Time

In The Lord of the Rings, Gollum's final riddle to Bilbo Baggins was:
This thing all things devours:  Birds, beasts, trees, flowers;  Gnaws iron, bites steel;   Grinds hard stones to meal;  Slays king, ruins town,  And beats high mountains down.
The riddle's answer is "time". Time has a huge impact on all things.  In my previous post "Why Now" I discussed the important impact of time on investment returns. In this post I would like to discuss the impact of time on risk.

There are many types of risk. For this discussion I focus on two critical types of risk which I will name "volatility" and "destruction".

Volatility is the risk that comes because prices move both up and down. The bigger the moves, the higher the volatility. You might think of this as the price being less dependable.

Destruction is the risk of the investment permanently going away (think bankruptcy for a company). You might think of this as fragility. A very fragile company cannot withstand very much bad news.

Time relates differently to each of these types of risk.

For volatility: time decreases the risk significantly.

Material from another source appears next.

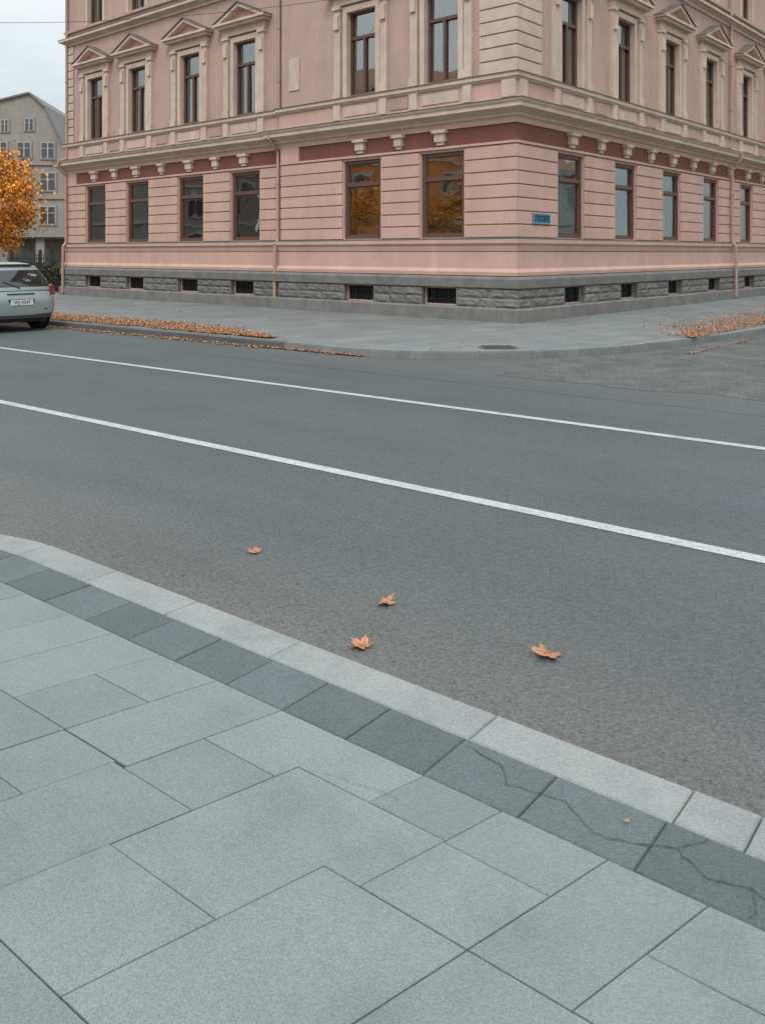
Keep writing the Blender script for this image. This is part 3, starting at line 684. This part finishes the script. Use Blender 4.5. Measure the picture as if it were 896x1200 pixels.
to=bpy.data.objects.new('plate_lettering',cu); scene.collection.objects.link(to); to.parent=car; to.location=(-2.1445,0,.632); to.rotation_euler=(math.pi/2,0,-math.pi/2)
mb=MB()
for x in(-1.38,1.32):
    for sgn in(1,-1):
        y=sgn*.78
        mb.tube((x,y-.1,.31),(x,y+.1,.31),.31,.31,28,0,1,True); mb.tube((x,sgn*.882,.31),(x,sgn*.890,.31),.20,.19,20,1,1,True)
        mb.tube((x,sgn*.862,.33),(x,sgn*.876,.33),.37,.37,28,2,1,True)
mb.obj('wheels',[RUB,RIM,CBk],car)
mb=MB(); mb.box(-1.9,1.9,-.7,.7,.2,.4,0); mb.obj('underbody',[CBk],car)

# ---------------------------------------------------------------- trees
BARK=mat('bark',(.07,.055,.045),.95,.25,6,.2,30,.6,20,.02)
LO=mat('autumn_foliage',(.70,.33,.05),.7,.15,2,tint=(.60,.22,.025))
def make_tree(x,y,h=8.5,seed=1,z=.12,share=None,rz=None):
    rr=random.Random(seed); T=empty('autumn_tree',(x,y,z),rr.uniform(0,6) if rz is None else rz)
    if share:
        for c in share.children:
            o=c.copy(); o.parent=T; scene.collection.objects.link(o)
        T.scale=(h/8.5,)*3; return T
    mb=MB(); tips=[]
    def br_(p,d,L_,r,lev):
        q=p+d*L_; mb.tube(p,q,r,r*.62,7)
        if lev>=2: tips.append(q); tips.append(p.lerp(q,.5))
        if lev==4: return
        for k in range(3 if lev<3 else 2):
            a=rr.uniform(0,6.28); u=d.orthogonal().normalized(); w=d.cross(u)
            nd=(d*.9+(u*math.cos(a)+w*math.sin(a))*rr.uniform(.5,.95)+Vector((0,0,.02))).normalized()
            br_(q,nd,L_*rr.uniform(.62,.8),r*.6,lev+1)
    br_(Vector((0,0,0)),Vector((0,0,1)),2.2,.17,0)
    for q in range(6):
        a=q*1.05+rr.uniform(-.2,.2); br_(Vector((0,0,1.9+.12*q)),Vector((math.cos(a),math.sin(a),.25)).normalized(),.95,.06,2)
    mb.obj('trunk_and_limbs',[BARK],T)
    lf=MB()
    for c in tips:
        tn=rr.choice([.5,.75,1,1.2,1.4])
        for _ in range(55):
            p=c+Vector((rr.gauss(0,.34),rr.gauss(0,.34),rr.gauss(0,.26))); s=rr.uniform(.045,.095)
            u=Vector((rr.gauss(0,1),rr.gauss(0,1),rr.gauss(0,1))).normalized(); w=u.orthogonal().normalized()*s; u=u.cross(w).normalized()*s
            lf.poly([p-w,p-u*.7,p+w,p+u*.7],0,tn*rr.uniform(.8,1.2))
    lf.obj('foliage',[LO],T); return T
T0=make_tree(-18.4,39.5,8.5,3)
T0.scale=(1.08,1.08,1.08)
make_tree(-24.0,49,9.5,8,share=T0)
for i,(x,y,h) in enumerate([(-23,13.5,7),(-26,21,7.5),(-21,4,8)]): make_tree(x,y,h,20+i,0,share=T0)
make_tree(-33,47,10,55,share=T0)

# ---------------------------------------------------------------- background & opposite buildings
GS=mat('grey_stone',(.30,.28,.255),.9,.15,.5,.15,3,.4,6,.05,stain=.1); GR=mat('slate_roof',(.19,.185,.18),.8,.15,1.5,.1,8); GW=mat('white_frames',(.42,.43,.42),.6,.03,2); RT=mat('red_tile_roof',(.30,.15,.105),.85,.15,2,.2,8)
DGL=mat('dark_glass',(.03,.035,.038),.08,.1,.3,ior=1.9)
def simple_windows(mb,x0,x1,z0,y,nx,w,h,frame=1,glass=2,sill=3):
    for i in range(nx):
        c=x0+(x1-x0)*(i+.5)/nx
        mb.box(c-w/2-.08,c+w/2+.08,y-.07,y-.002,z0-.08,z0+h+.08,sill); mb.box(c-w/2,c+w/2,y-.10,y-.072,z0,z0+h,frame)
        for k in(0,1):
            for j,(q0,q1) in enumerate(((.04,.62),(.66,.96))):
                xa=c-w/2+.05+k*(w/2-.01); mb.box(xa,xa+w/2-.09,y-.108,y-.101,z0+h*q0,z0+h*q1,glass)
H=empty('grey_gabled_house',(-24.0,58.5,0),math.radians(6))
mb=MB()
pr=[(-14,0),(6,0),(6,8.3),(2.2,8.9),(1.9,9.6),(1.0,11.6),(0,12.5),(-1.8,12.0),(-14,10.4)]
mb.poly([(x,0,z) for x,z in pr],0); mb.poly([(6,0,0),(6,14,0),(6,14,8.3),(6,0,8.3)],0); mb.poly([(-14,0,0),(-14,0,10.4),(-14,14,10.4),(-14,14,0)],0)
for (a,b_) in zip(pr[2:-1],pr[3:]):
    d=Vector((b_[0]-a[0],0,b_[1]-a[1])); n_=Vector((-d.z,0,d.x)).normalized(); n_=n_ if n_.z>0 else -n_
    A=Vector((a[0],-.18,a[1]));C=Vector((b_[0],-.18,b_[1])); e_=Vector((0,14.4,0))
    mb.hexa([A,C,C+e_,A+e_,A+n_*.12,C+n_*.12,C+e_+n_*.12,A+e_+n_*.12],1)
mb.obj('walls_and_roof',[GS,GR],H)
mb=MB()
for z0,h,nx,x0,x1,w in((3.6,1.25,11,-13,5.4,1.05),(5.9,1.25,11,-13,5.4,1.05),(8.1,1.1,9,-12,2.0,.9),(10.0,.8,1,-.6,.6,.6),(9.9,.8,1,-2.2,-1,.5)): simple_windows(mb,x0,x1,z0,0,nx,w,h)
for i in range(8): mb.box(-13.4+i*2.4,-11.6+i*2.4,-.04,-.01,.2,2.6,2)
mb.box(-14,6,-.35,0,2.75,3.0,3); mb.box(-14,6,-.12,0,5.35,5.47,3); mb.box(-14,6,-.12,0,7.65,7.78,3)
mb.obj('windows_and_courses',[GS,GW,DGL,GS],H)
H2=empty('red_roofed_house',(-25,78,0),0)
mb=MB(); mb.box(-9,9,0,10,0,11.6,0); mb.poly([(-9.5,-.4,11.5),(9.5,-.4,11.5),(9.5,5,13.9),(-9.5,5,13.9)],1); mb.poly([(-9.5,10.4,11.5),(9.5,10.4,11.5),(9.5,5,13.9),(-9.5,5,13.9)],1)
for i in range(6): mb.box(-8+i*2.8,-6.8+i*2.8,-.05,-.01,8,9.6,2)
mb.obj('shell',[GS,RT,DGL],H2)
BR=mat('orange_brick',(.68,.25,.08),.9,.15,.8,.15,12,.3,20,.02); BG=mat('beige_render',(.45,.44,.40),.9,.08,.5)
def block(name,x,y,rz,w,h,d,wm,nx,floors):
    E=empty(name,(x,y,0),rz); mb=MB(); mb.box(-w/2,w/2,0,d,0,h,0); mb.box(-w/2-.3,w/2+.3,-.3,d+.3,h,h+.35,3)
    for f in range(floors): simple_windows(mb,-w/2+.5,w/2-.5,1.2+f*3.4,0,nx,1.3,1.9); mb.box(-w/2,w/2,-.1,0,3.6+f*3.4,3.8+f*3.4,3)
    mb.poly([(-w/2,-.3,h+.36),(w/2,-.3,h+.36),(w/2,d/2,h+3),(-w/2,d/2,h+3)],4); mb.poly([(-w/2,d+.3,h+.36),(w/2,d+.3,h+.36),(w/2,d/2,h+3),(-w/2,d/2,h+3)],4)
    mb.obj('shell',[wm,GW,DGL,BG,RT],E)
block('orange_brick_house',-38,11,math.radians(90),26,13,12,BR,7,3)
block('grey_stone_house',-44,33,math.radians(84),16,8,12,GS,5,2)
q=bl(24,-20); block('beige_apartment_house',q[0],q[1],BANG+math.pi,38,7,12,BG,11,2)

mb=MB()
for i in range(34):
    t=19.95+i*.14; x,y=bl(.4,t); mb.tube((x,y,.12),(x,y,1.55),.012,.012,5); mb.tube((x,y,1.55),(x,y,1.66),.018,.001,5)
for z in(.35,1.45):
    a=bl(.4,19.9);b_=bl(.4,24.7); mb.tube((*a,z),(*b_,z),.02,.02,5)
for t in(19.95,22.3,24.7): x,y=bl(.4,t); mb.box(x-.05,x+.05,y-.05,y+.05,.12,1.8)
mb.obj('iron_fence',[IRON])
HD=mat('hedge_leaves',(.05,.07,.03),.8,.3,3)
mb=MB()
for _ in range(5000):
    x,y=bl(U(1.0,1.9),U(20.2,27)); z=U(.12,1.25); s=U(.04,.08); a=Vector((U(-1,1),U(-1,1),U(-1,1))).normalized(); w=a.orthogonal().normalized()*s; u=a.cross(w); p=Vector((x,y,z)); mb.poly([p-w,p-u,p+w,p+u],0,U(.5,1.5))
mb.obj('hedge',[HD])
cu=bpy.data.curves.new('overhead_wire','CURVE'); cu.dimensions='3D'; cu.bevel_depth=.006; sp=cu.splines.new('POLY'); sp.points.add(30)
A=Vector((-15,24,8.3)); ex=bl(-.06,4.0-.35); C=Vector((ex[0],ex[1],8.25))
for i in range(31):
    t=i/30; q=A.lerp(C,t); q.z-=.5*4*t*(1-t)*.9; sp.points[i].co=(*q,1)
cu.materials.append(IRON); o=bpy.data.objects.new('overhead_wire',cu); scene.collection.objects.link(o)

# ---------------------------------------------------------------- world, sun, camera
w=bpy.data.worlds.new('World'); scene.world=w; w.use_nodes=True; N=w.node_tree.nodes; L=w.node_tree.links; bg=N['Background']; bg.inputs[1].default_value=.1
SE,SR=math.radians(50),math.radians(195)
sky=N.new('ShaderNodeTexSky'); sky.sky_type='NISHITA'; sky.sun_disc=False; sky.sun_elevation=SE; sky.sun_rotation=SR
tc=N.new('ShaderNodeTexCoord'); sx=N.new('ShaderNodeSeparateXYZ'); L.new(tc.outputs['Generated'],sx.inputs[0])
mp=N.new('ShaderNodeMapping'); mp.inputs['Scale'].default_value=(1,1,2.6); L.new(tc.outputs['Generated'],mp.inputs[0])
nz=N.new('ShaderNodeTexNoise'); nz.inputs['Scale'].default_value=3.2; nz.inputs['Detail'].default_value=6; L.new(mp.outputs[0],nz.inputs[0])
rp=N.new('ShaderNodeValToRGB'); rp.color_ramp.elements[0].position=.35; rp.color_ramp.elements[0].color=(.76,.85,.88,1); rp.color_ramp.elements[1].position=.62; rp.color_ramp.elements[1].color=(1.0,1.04,1.03,1); L.new(nz.outputs[0],rp.inputs[0])
ma=N.new('ShaderNodeMath'); ma.operation='MULTIPLY_ADD'; L.new(sx.outputs[2],ma.inputs[0]); ma.inputs[1].default_value=13.5; ma.inputs[2].default_value=7.2
vm=N.new('ShaderNodeVectorMath'); vm.operation='SCALE'; L.new(rp.outputs[0],vm.inputs[0]); L.new(ma.outputs[0],vm.inputs['Scale'])
mx=N.new('ShaderNodeMix'); mx.data_type='RGBA'; mx.inputs[0].default_value=.9; L.new(sky.outputs[0],mx.inputs[6]); L.new(vm.outputs[0],mx.inputs[7]); L.new(mx.outputs[2],bg.inputs[0])
ld=bpy.data.lights.new('sun','SUN'); ld.energy=1.45; ld.angle=math.radians(22); ld.color=(1,.97,.93); lo=bpy.data.objects.new('sun',ld); scene.collection.objects.link(lo)
dirv=Vector((math.sin(SR)*math.cos(SE),math.cos(SR)*math.cos(SE),math.sin(SE))); lo.rotation_euler=dirv.to_track_quat('Z','Y').to_euler()
cd=bpy.data.cameras.new('camera'); cam=bpy.data.objects.new('camera',cd); scene.collection.objects.link(cam); scene.camera=cam
cam.location=(0,0,1.68); cam.rotation_euler=(math.pi/2,0,0); cd.sensor_fit='HORIZONTAL'; cd.sensor_width=36; cd.lens=40.5; cd.shift_y=-304/896; cd.clip_end=2000; cd.clip_start=.05
scene.view_settings.view_transform='Standard'; scene.view_settings.look='None'; scene.view_settings.exposure=0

The scatterplots below show the range of annualized returns over the past 30 years for different holding periods for each of the four asset classes I use in my portfolios. There is a separate chart for each asset class.

In every case, the longer you hold the security, the smaller the range of outcomes, and the fewer negative outcomes there are. This happens because prices can move drastically in one direction over short periods but in the long run they tend to revert back.

Note: I cut off the downside at 100% but some of the single month outcomes were -300% or more when annualized. I also put the most volatile asset class at the top and worked down to the least volatile asset class.






For destruction: time increases the risk.  Every day you hold something is another potential day for disaster. For very fragile companies time adds a lot of risk but for very secure investments the change is very small.

This risk can be dampened by diversification. See the chart below for the impact of one investment being destroyed if you have 1, 10, or 1000 investments in your portfolio.

This is the primary benefit diversification offers to a portfolio. Be careful though, many people mis-use diversification. They try to use it to dampen volatility or poor investment decision risk. It is not well suited for those purposes.


In summary: You have to take on risk if you want returns. We have discussed the influence of time on two main types of risk (Volatility and Destruction). Time dampens volatility risk, so the longer you intend to invest, the more volatility you can put into your portfolio. Alternatively, time increases the risk of destruction and while destruction does not occur often, the result is very harsh. We can reduce the impact of destruction through careful and deliberate diversification.

One final note: Be wary of investments that seek to reduce risk through structure or insurance. You give up a lot of return for these products and they often do not perform as expected when risk bears its head.